We were awoken early this morning, no rest for the wicked! The National Geographic Explorer was heading through the narrow passage of Sorgattet, between the island of Danskoya and Spitsbergen, and then into Smeerenburgfjorden. The passage was narrow, but the wildlife was good, with puffins, thick-billed murres, Arctic terns, and even several walrus being spotted before breakfast.  As the butter melted on our toast, we anchored just off the island of Amsterdamoya and the once busy settlement of Smeerenberg, literally translated as ‘Blubber town.’

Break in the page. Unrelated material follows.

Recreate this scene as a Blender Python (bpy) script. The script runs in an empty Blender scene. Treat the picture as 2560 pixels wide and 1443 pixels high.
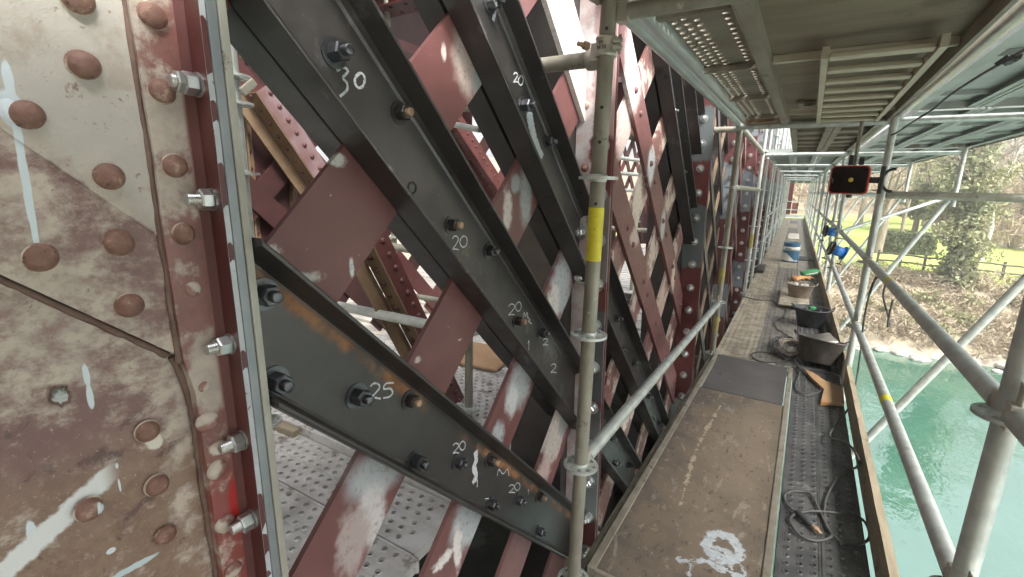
import bpy, math, random
import numpy as np
from mathutils import Vector, Matrix
random.seed(7); RNG = np.random.default_rng(7)
SC = bpy.context.scene
COL = SC.collection
PI = math.pi

# ------------------------------------------------------------------ camera, world, sun, exposure
CX, CY, F = 1280.0, 721.5, 1167.74
V1, VZ = (1995, 482), (1151, 6030)
a_ = np.array([V1[0]-CX, V1[1]-CY, F]); b_ = np.array([VZ[0]-CX, VZ[1]-CY, F])
AY = a_/np.linalg.norm(a_); AZ = -b_/np.linalg.norm(b_); AX = np.cross(AY, AZ)
M = np.stack([AX, AY, AZ])                       # world axes seen from the camera
cam = bpy.data.cameras.new('camera'); co = bpy.data.objects.new('camera', cam); COL.objects.link(co)
cam.sensor_fit = 'HORIZONTAL'; cam.sensor_width = 36; cam.lens = F/2560*36
cam.clip_start = 0.02; cam.clip_end = 2000
Rm = Matrix(((M[0][0], -M[0][1], -M[0][2]), (M[1][0], -M[1][1], -M[1][2]), (M[2][0], -M[2][1], -M[2][2])))
co.matrix_world = Rm.to_4x4()
SC.camera = co

W = bpy.data.worlds.new('World'); SC.world = W; W.use_nodes = True
nt = W.node_tree; nt.nodes.clear()
out = nt.nodes.new('ShaderNodeOutputWorld'); bg = nt.nodes.new('ShaderNodeBackground')
sky = nt.nodes.new('ShaderNodeTexSky'); sky.sky_type = 'NISHITA'; sky.sun_disc = False
SUN_EL, SUN_AZ = math.radians(50), math.radians(118)      # azimuth measured from +Y towards +X
sky.sun_elevation = SUN_EL; sky.sun_rotation = SUN_AZ
sky.air_density = 1.0; sky.dust_density = 6.0; sky.ozone_density = 0.6
hs = nt.nodes.new('ShaderNodeHueSaturation'); hs.inputs['Saturation'].default_value = 0.22
nt.links.new(sky.outputs[0], hs.inputs['Color']); nt.links.new(hs.outputs[0], bg.inputs[0]); nt.links.new(bg.outputs[0], out.inputs[0])
bg.inputs[1].default_value = 0.15
sl = bpy.data.lights.new('sun', 'SUN'); so = bpy.data.objects.new('sun', sl); COL.objects.link(so)
sl.energy = 1.5; sl.angle = math.radians(14); sl.color = (1, 0.95, 0.86)
sd = Vector((math.sin(SUN_AZ)*math.cos(SUN_EL), math.cos(SUN_AZ)*math.cos(SUN_EL), math.sin(SUN_EL)))
so.rotation_euler = sd.to_track_quat('Z', 'Y').to_euler()
vs = SC.view_settings; vs.view_transform = 'Standard'; vs.look = 'None'; vs.gamma = 1; vs.use_curve_mapping = False
vs.exposure = 1.85
SC.cycles.use_denoising = True
SC.cycles.max_bounces = 8; SC.cycles.diffuse_bounces = 5; SC.cycles.glossy_bounces = 3; SC.cycles.transmission_bounces = 3
SC.cycles.sample_clamp_indirect = 8

# ------------------------------------------------------------------ geometry helpers
def ray(px, py): return M @ np.array([px-CX, py-CY, F])
def atx(px, py, x): d = ray(px, py); return Vector(d*(x/d[0]))
def aty(px, py, y): d = ray(px, py); return Vector(d*(y/d[1]))
def atz(px, py, z): d = ray(px, py); return Vector(d*(z/d[2]))
# truss frame: n outwards, u along the bridge, w up
UB = 4.0
tu = Vector((.025, 1, 0)).normalized(); tn = Vector((1, -.025, .025)).normalized(); tw = tn.cross(tu).normalized()
O0 = Vector((-.85, 0, 0)); O1 = O0 + tu*UB
tn2 = Vector((1, 0, .025)).normalized(); tu2 = Vector((0, 1, 0)); tw2 = tn2.cross(tu2)
def T(n, u, w):
    if u <= UB + .2: return O0 + tn*n + tu*u + tw*w
    return O1 + tn2*n + tu2*(u-UB) + tw2*w
def Trot(u):
    n_, u_, w_ = (tn, tu, tw) if u <= UB+.2 else (tn2, tu2, tw2)
    return Matrix(((n_.x, u_.x, w_.x), (n_.y, u_.y, w_.y), (n_.z, u_.z, w_.z))).to_euler()
def att(px, py, n=0.0):
    d = Vector(ray(px, py)); t = (O0 + tn*n).dot(tn)/d.dot(tn); p = d*t - O0
    return p.dot(tu), p.dot(tw)
def sx(y): return .02*(min(y, 4.47)-4.47)        # the scaffold runs a degree off the view axis in its first bay

class MB:
    def __init__(s): s.v = []; s.f = []; s.m = []; s.s = []
    def add(s, vs_, fs, m=0, smooth=False):
        o = len(s.v); s.v += [tuple(v) for v in vs_]
        for f in fs: s.f.append(tuple(i+o for i in f)); s.m.append(m); s.s.append(smooth)
        return s
    def box(s, c, d, R=None, m=0):
        c = Vector(c); h = Vector(d)*.5
        vs_ = [Vector((x*h.x, y*h.y, z*h.z)) for x in (-1, 1) for y in (-1, 1) for z in (-1, 1)]
        if R is not None: vs_ = [R @ v for v in vs_]
        return s.add([c+v for v in vs_], [(0,1,3,2),(4,6,7,5),(0,4,5,1),(2,3,7,6),(0,2,6,4),(1,5,7,3)], m)
    def bb(s, lo, hi, m=0):
        return s.box([(a+b)/2 for a, b in zip(lo, hi)], [b-a for a, b in zip(lo, hi)], None, m)
    def sweep(s, prof0, prof1, m=0, smooth=False, caps=True):
        n = len(prof0)
        s.add(list(prof0)+list(prof1), [(i, (i+1) % n, n+(i+1) % n, n+i) for i in range(n)], m, smooth)
        if caps: s.add(prof0, [tuple(range(n))[::-1]], m); s.add(prof1, [tuple(range(n))], m)
        return s
    def tube(s, pts, r, seg=12, m=0, caps=True, smooth=True, taper=None):
        pts = [Vector(p) for p in pts]; rings = []; up = None
        for i, p in enumerate(pts):
            t = (pts[min(i+1, len(pts)-1)]-pts[max(i-1, 0)]).normalized()
            if up is None:
                up = Vector((0, 0, 1)) if abs(t.z) < .9 else Vector((1, 0, 0))
            a = (up - t*up.dot(t))
            if a.length < 1e-4: a = Vector((1, 0, 0)) - t*t.x
            a.normalize(); b = t.cross(a); up = a
            rr = r if taper is None else taper[i]
            rings.append([p + a*(rr*math.cos(2*PI*k/seg)) + b*(rr*math.sin(2*PI*k/seg)) for k in range(seg)])
        vs_ = [v for rg in rings for v in rg]; fs = []
        for i in range(len(rings)-1):
            for k in range(seg):
                k2 = (k+1) % seg; fs.append((i*seg+k, i*seg+k2, (i+1)*seg+k2, (i+1)*seg+k))
        s.add(vs_, fs, m, smooth)
        if caps:
            s.add(rings[0], [tuple(range(seg))[::-1]], m); s.add(rings[-1], [tuple(range(seg))], m)
        return s
    def pipe(s, p0, p1, r, th=.0035, seg=14, m=0):
        """hollow tube with open ends"""
        p0 = Vector(p0); p1 = Vector(p1); t = (p1-p0).normalized()
        a = Vector((0, 0, 1)) if abs(t.z) < .9 else Vector((1, 0, 0))
        a = (a-t*a.dot(t)).normalized(); b = t.cross(a); rr = []
        for p, q in ((p0, r-th), (p0, r), (p1, r), (p1, r-th)):
            rr.append([p+a*(q*math.cos(2*PI*k/seg))+b*(q*math.sin(2*PI*k/seg)) for k in range(seg)])
        depth = min(.12, (p1-p0).length*.4)
        rr.insert(0, [v+t*depth for v in rr[0]]); rr.append([v-t*depth for v in rr[-1]])
        for i in range(5):
            vs_ = rr[i]+rr[i+1]
            s.add(vs_, [(k, (k+1) % seg, seg+(k+1) % seg, seg+k) for k in range(seg)], m, i in (0, 2, 4))
        return s
    def lathe(s, prof, o=(0,0,0), ax=(0,0,1), seg=16, m=0, smooth=True, close=False):
        o = Vector(o); ax = Vector(ax).normalized()
        a = Vector((1, 0, 0)) if abs(ax.x) < .9 else Vector((0, 1, 0))
        a = (a-ax*a.dot(ax)).normalized(); b = ax.cross(a)
        vs_ = []
        for (r, h) in prof:
            for k in range(seg): vs_.append(o+ax*h+a*(r*math.cos(2*PI*k/seg))+b*(r*math.sin(2*PI*k/seg)))
        fs = []
        for i in range(len(prof)-1):
            for k in range(seg):
                k2 = (k+1) % seg; fs.append((i*seg+k, i*seg+k2, (i+1)*seg+k2, (i+1)*seg+k))
        s.add(vs_, fs, m, smooth)
        return s
    def prism(s, poly, ext, m=0):
        p0 = [Vector(p) for p in poly]; e = Vector(ext)
        return s.sweep(p0, [p+e for p in p0], m)
    def ribbon(s, pts, nrm, width, th=.0006, m=0):
        """a thin raised stroke along pts"""
        pts = [Vector(p) for p in pts]; nrm = Vector(nrm); L = []; Rr = []
        for i, p in enumerate(pts):
            t = (pts[min(i+1, len(pts)-1)]-pts[max(i-1, 0)])
            sd_ = nrm.cross(t)
            if sd_.length < 1e-9: sd_ = Vector((0, 0, 1))
            w_ = width*(.8+.4*random.random()); sd_ = sd_.normalized()*w_*.5
            L.append(p+sd_+nrm*th); Rr.append(p-sd_+nrm*th)
        n = len(pts)
        s.add(L+Rr, [(i, i+1, n+i+1, n+i) for i in range(n-1)], m)
        return s
    def mesh(s, name, off=None):
        me = bpy.data.meshes.new(name)
        vs_ = s.v if off is None else [(x-off[0], y-off[1], z-off[2]) for x, y, z in s.v]
        me.from_pydata(vs_, [], s.f)
        me.polygons.foreach_set('material_index', s.m); me.polygons.foreach_set('use_smooth', s.s)
        me.validate(); me.update()
        return me
    def build(s, name, mats, parent=None, off=None):
        me = s.mesh(name, off)
        for m_ in (mats if isinstance(mats, (list, tuple)) else [mats]): me.materials.append(m_)
        return link(name, me, parent)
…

After breakfast we went ashore to explore, with hikes of various lengths being led around the shoreline, observing and documenting the historical remains of the old whaling settlement.  We could clearly see the remains of the try-works, where large blubber rendering pots had been fired to reduce the whales hunted in this area to their commercially prized whale oil. There were other fragments of wood, metal and even grave sites discovered, all dating back to the hey-day of whaling here at the site in the early to mid-17th century. 

But it wasn’t all about the history. There was a lot of wildlife to see as well, with shorebirds along the tidal zone, amphipods in the shallows, and Arctic terns flying around doing courtship displays and dipping into the water to catch said amphipods. Some groups also had a close encounter with a parasitic jaeger in a close-call dog-fight with a black-legged kittiwake. The dog-fight continued even after the kittiwake had sprayed the ground in front of one group with semi-digested amphipods as it tried to regurgitate enough food to stop the jaeger from harassing it.  Phenomenal! 

We then headed back to the ship for lunch and cruised northwards towards the edge of the pack ice and 80 degrees north. The afternoon was spent approaching this area, and gently bumping through the sea ice was a new adventure for most. We were on the lookout for wildlife, and of course everyone was especially keen to see polar bears. There were plenty of seals around, which was definitely a good sign, with both ringed and bearded seals in abundance, and we had several excellent views of bearded seals as the captain brought the ship slowly in for close encounters. 

However, despite lots of keen eyes on the lookout, there was no sign of a bear…until dinner of course! One of our able-bodied seaman found our first bear during dinner, and as we finished our desserts we were all called to the bridge and outer decks to get our first views of this magnificent animal. We approached cautiously and slowly, and were able to see it swimming from one piece of sea ice to the next, almost bumping into a seal on the way, and then haul out and cross the ice in front of us. It slowly headed towards a bearded seal on the ice, and as it ran the last 60 meters towards the seal we waited with baited breath - but alas the seal was too alert and quickly dipped into the water. The captain relocated the ship and we had another close view of it, before it swam to another large floe where it attempted to catch another two bearded seals, missing both of these!  Wow, what an exciting evening. But it wasn’t over. As we left the area and scanned more of the ice edge the scenery, skies, and sea were spectacular, with many of us enjoying time on the outer decks, well into the night…in the land of the midnight sun.